8 responses to “God-Centric?

  • Sarenth

    Absolutely agreed with what you have written here. The Gods do not need to be the center of every animist or polytheist path, and I apologize if it comes across that way in the piece. I imagine if I was living off the land more I would be doing more with the landvaettir. That is, my religious life would be more landvaettir and vaettir in general oriented. I resonate with your thoughts as to centers here, that the Gods, Ancestors, and vaettir are centers and people are pulled to or pushed towards them.

    • Nicholas Haney

      No worries Sarenth. That is not the impression that came across in your piece. A lot of different lines of thought coalesced in this post, all of which need more time and space to explore.

      Thank you for your kind words.

  • ganglerisgrove

    Reblogged this on Gangleri's Grove and commented:
    This blog responds to my concept of a Deity-centered polytheism in a thoughtful and thought-provoking way. I particularly like the tree/branches metaphor. I think it’s quite a useful way of looking at what is tremendously nuanced and multi-faceted.

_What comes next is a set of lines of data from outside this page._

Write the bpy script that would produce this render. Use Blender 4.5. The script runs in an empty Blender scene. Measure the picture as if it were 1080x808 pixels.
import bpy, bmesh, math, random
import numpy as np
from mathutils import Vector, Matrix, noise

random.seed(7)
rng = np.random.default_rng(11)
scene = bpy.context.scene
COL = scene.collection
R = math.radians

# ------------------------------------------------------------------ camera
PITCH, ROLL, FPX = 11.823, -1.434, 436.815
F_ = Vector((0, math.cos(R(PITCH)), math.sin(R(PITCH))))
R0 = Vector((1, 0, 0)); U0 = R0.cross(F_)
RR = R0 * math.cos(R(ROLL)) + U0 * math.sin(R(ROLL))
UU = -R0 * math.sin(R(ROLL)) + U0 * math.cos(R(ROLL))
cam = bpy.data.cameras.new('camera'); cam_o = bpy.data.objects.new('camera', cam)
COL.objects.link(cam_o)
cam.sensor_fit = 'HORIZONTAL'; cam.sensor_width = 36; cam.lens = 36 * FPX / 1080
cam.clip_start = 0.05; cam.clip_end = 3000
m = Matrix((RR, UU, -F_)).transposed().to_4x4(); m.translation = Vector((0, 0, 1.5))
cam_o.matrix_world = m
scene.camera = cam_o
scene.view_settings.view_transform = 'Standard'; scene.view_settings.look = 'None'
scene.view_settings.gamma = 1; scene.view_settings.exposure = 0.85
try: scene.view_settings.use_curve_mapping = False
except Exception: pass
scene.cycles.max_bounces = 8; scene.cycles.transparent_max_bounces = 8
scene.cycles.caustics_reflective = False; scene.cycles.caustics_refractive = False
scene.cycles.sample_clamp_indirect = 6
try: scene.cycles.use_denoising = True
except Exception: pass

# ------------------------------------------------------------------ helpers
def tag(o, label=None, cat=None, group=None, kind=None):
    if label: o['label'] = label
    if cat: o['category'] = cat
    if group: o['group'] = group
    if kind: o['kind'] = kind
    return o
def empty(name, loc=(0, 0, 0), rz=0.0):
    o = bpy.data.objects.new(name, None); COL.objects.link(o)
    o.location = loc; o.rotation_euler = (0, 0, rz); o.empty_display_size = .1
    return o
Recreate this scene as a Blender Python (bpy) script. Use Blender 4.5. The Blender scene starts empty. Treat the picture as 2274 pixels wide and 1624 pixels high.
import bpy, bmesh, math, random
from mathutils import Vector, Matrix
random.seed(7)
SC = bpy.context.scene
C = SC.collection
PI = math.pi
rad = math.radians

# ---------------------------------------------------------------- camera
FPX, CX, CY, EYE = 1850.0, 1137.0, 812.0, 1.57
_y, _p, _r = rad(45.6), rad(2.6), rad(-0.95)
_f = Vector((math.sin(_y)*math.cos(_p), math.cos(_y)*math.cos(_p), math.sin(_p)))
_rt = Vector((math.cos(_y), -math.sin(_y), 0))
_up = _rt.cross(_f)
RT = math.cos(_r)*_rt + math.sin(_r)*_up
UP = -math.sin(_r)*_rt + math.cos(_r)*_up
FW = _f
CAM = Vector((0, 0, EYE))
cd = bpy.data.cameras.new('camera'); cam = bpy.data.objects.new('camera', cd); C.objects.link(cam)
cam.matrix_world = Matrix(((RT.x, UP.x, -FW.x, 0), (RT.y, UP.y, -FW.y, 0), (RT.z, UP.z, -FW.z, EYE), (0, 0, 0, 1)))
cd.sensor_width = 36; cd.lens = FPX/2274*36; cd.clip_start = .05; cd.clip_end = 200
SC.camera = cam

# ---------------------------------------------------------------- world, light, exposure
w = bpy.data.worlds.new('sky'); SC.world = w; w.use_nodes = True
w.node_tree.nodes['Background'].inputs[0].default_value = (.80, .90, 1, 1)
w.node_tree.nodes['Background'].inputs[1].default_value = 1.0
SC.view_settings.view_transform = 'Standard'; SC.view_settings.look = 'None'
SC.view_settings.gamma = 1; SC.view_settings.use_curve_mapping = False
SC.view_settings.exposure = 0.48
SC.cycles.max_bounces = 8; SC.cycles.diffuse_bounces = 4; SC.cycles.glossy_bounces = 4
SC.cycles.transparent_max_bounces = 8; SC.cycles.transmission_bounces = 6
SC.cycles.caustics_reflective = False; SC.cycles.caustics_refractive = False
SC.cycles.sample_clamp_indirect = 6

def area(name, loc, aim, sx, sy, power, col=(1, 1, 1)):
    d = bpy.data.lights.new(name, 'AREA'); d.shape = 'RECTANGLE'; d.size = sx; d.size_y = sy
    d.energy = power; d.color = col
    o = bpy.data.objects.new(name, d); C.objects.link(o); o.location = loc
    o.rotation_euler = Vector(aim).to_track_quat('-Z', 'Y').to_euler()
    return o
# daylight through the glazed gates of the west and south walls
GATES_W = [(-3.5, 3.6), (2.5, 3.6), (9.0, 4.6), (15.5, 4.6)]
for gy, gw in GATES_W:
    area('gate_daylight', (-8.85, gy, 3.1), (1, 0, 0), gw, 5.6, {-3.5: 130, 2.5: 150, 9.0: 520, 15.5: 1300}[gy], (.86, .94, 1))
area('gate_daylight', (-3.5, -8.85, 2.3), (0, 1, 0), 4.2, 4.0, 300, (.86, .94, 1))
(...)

    N. Haney notes up front that he is not Deity-centric in his practice and goes on to explain why. That explanation alone is worth reading. Some people are called to be more focused on ancestors or land spirits and one of the balancing acts of spiritual life, I believe, is finding a way to do that which doesn’t dismiss or ignore or denigrate the Holy Powers, but keeps Them on the map, an acknowledged part of that metaphorical tree.

    This is a really good piece and it’s given me a lot of food for thought. I need to let that percolate for a bit and see where it takes me.